----- Data section -----

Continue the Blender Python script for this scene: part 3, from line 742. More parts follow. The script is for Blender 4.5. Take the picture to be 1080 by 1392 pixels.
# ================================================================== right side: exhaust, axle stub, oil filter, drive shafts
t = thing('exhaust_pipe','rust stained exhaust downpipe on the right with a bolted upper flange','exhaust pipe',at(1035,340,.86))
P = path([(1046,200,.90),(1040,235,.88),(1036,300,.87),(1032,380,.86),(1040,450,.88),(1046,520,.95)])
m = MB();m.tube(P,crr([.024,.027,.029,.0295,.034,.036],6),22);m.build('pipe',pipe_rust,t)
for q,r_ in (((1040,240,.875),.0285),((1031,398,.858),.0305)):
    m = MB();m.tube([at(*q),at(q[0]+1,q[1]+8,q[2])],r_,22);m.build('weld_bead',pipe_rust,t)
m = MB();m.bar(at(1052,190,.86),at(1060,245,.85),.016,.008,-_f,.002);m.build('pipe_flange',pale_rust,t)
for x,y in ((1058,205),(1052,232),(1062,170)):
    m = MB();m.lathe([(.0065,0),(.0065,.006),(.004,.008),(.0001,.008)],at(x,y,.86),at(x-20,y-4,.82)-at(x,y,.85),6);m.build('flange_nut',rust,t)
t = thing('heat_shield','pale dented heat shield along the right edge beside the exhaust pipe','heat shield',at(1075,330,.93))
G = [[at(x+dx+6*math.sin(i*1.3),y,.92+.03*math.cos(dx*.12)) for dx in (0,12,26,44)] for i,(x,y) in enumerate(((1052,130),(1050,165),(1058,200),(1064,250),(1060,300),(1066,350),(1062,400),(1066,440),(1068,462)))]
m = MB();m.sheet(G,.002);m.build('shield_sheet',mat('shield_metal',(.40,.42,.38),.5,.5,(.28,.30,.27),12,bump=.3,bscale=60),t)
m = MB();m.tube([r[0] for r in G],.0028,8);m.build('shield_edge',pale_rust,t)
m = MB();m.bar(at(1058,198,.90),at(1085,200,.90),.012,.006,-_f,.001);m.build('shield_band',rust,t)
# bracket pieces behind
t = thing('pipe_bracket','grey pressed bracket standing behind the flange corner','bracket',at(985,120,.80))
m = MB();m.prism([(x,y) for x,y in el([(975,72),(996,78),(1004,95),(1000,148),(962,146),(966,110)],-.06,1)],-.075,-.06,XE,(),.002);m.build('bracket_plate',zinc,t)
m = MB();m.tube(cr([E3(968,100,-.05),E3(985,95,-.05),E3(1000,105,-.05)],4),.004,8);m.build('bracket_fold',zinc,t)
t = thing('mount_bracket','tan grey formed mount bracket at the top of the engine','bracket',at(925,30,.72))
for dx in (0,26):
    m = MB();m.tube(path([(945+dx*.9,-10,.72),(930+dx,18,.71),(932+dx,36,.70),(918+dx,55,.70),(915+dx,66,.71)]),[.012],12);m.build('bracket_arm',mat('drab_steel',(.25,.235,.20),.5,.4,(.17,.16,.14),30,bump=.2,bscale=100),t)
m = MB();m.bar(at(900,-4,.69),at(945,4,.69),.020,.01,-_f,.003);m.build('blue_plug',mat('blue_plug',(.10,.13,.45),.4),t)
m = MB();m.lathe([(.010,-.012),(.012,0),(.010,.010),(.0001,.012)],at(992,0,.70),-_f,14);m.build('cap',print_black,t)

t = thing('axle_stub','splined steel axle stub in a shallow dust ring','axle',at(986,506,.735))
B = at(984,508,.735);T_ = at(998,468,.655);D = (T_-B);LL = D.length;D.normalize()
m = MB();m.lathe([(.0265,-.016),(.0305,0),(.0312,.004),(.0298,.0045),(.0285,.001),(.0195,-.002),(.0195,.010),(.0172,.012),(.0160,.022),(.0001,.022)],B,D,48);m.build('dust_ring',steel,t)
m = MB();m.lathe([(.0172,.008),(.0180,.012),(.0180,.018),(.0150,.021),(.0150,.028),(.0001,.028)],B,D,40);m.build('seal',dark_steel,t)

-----

## [Challenge]
Nothing in the data may differ; print all of it exactly as written.

## [The output]
Continue the Blender Python script for this scene: part 3, from line 742. More parts follow. The script is for Blender 4.5. Take the picture to be 1080 by 1392 pixels.
# ================================================================== right side: exhaust, axle stub, oil filter, drive shafts
t = thing('exhaust_pipe','rust stained exhaust downpipe on the right with a bolted upper flange','exhaust pipe',at(1035,340,.86))
P = path([(1046,200,.90),(1040,235,.88),(1036,300,.87),(1032,380,.86),(1040,450,.88),(1046,520,.95)])
m = MB();m.tube(P,crr([.024,.027,.029,.0295,.034,.036],6),22);m.build('pipe',pipe_rust,t)
for q,r_ in (((1040,240,.875),.0285),((1031,398,.858),.0305)):
    m = MB();m.tube([at(*q),at(q[0]+1,q[1]+8,q[2])],r_,22);m.build('weld_bead',pipe_rust,t)
m = MB();m.bar(at(1052,190,.86),at(1060,245,.85),.016,.008,-_f,.002);m.build('pipe_flange',pale_rust,t)
for x,y in ((1058,205),(1052,232),(1062,170)):
    m = MB();m.lathe([(.0065,0),(.0065,.006),(.004,.008),(.0001,.008)],at(x,y,.86),at(x-20,y-4,.82)-at(x,y,.85),6);m.build('flange_nut',rust,t)
t = thing('heat_shield','pale dented heat shield along the right edge beside the exhaust pipe','heat shield',at(1075,330,.93))
G = [[at(x+dx+6*math.sin(i*1.3),y,.92+.03*math.cos(dx*.12)) for dx in (0,12,26,44)] for i,(x,y) in enumerate(((1052,130),(1050,165),(1058,200),(1064,250),(1060,300),(1066,350),(1062,400),(1066,440),(1068,462)))]
m = MB();m.sheet(G,.002);m.build('shield_sheet',mat('shield_metal',(.40,.42,.38),.5,.5,(.28,.30,.27),12,bump=.3,bscale=60),t)
m = MB();m.tube([r[0] for r in G],.0028,8);m.build('shield_edge',pale_rust,t)
m = MB();m.bar(at(1058,198,.90),at(1085,200,.90),.012,.006,-_f,.001);m.build('shield_band',rust,t)
# bracket pieces behind
t = thing('pipe_bracket','grey pressed bracket standing behind the flange corner','bracket',at(985,120,.80))
m = MB();m.prism([(x,y) for x,y in el([(975,72),(996,78),(1004,95),(1000,148),(962,146),(966,110)],-.06,1)],-.075,-.06,XE,(),.002);m.build('bracket_plate',zinc,t)
m = MB();m.tube(cr([E3(968,100,-.05),E3(985,95,-.05),E3(1000,105,-.05)],4),.004,8);m.build('bracket_fold',zinc,t)
t = thing('mount_bracket','tan grey formed mount bracket at the top of the engine','bracket',at(925,30,.72))
for dx in (0,26):
    m = MB();m.tube(path([(945+dx*.9,-10,.72),(930+dx,18,.71),(932+dx,36,.70),(918+dx,55,.70),(915+dx,66,.71)]),[.012],12);m.build('bracket_arm',mat('drab_steel',(.25,.235,.20),.5,.4,(.17,.16,.14),30,bump=.2,bscale=100),t)
m = MB();m.bar(at(900,-4,.69),at(945,4,.69),.020,.01,-_f,.003);m.build('blue_plug',mat('blue_plug',(.10,.13,.45),.4),t)
m = MB();m.lathe([(.010,-.012),(.012,0),(.010,.010),(.0001,.012)],at(992,0,.70),-_f,14);m.build('cap',print_black,t)

t = thing('axle_stub','splined steel axle stub in a shallow dust ring','axle',at(986,506,.735))
B = at(984,508,.735);T_ = at(998,468,.655);D = (T_-B);LL = D.length;D.normalize()
m = MB();m.lathe([(.0265,-.016),(.0305,0),(.0312,.004),(.0298,.0045),(.0285,.001),(.0195,-.002),(.0195,.010),(.0172,.012),(.0160,.022),(.0001,.022)],B,D,48);m.build('dust_ring',steel,t)
m = MB();m.lathe([(.0172,.008),(.0180,.012),(.0180,.018),(.0150,.021),(.0150,.028),(.0001,.028)],B,D,40);m.build('seal',dark_steel,t)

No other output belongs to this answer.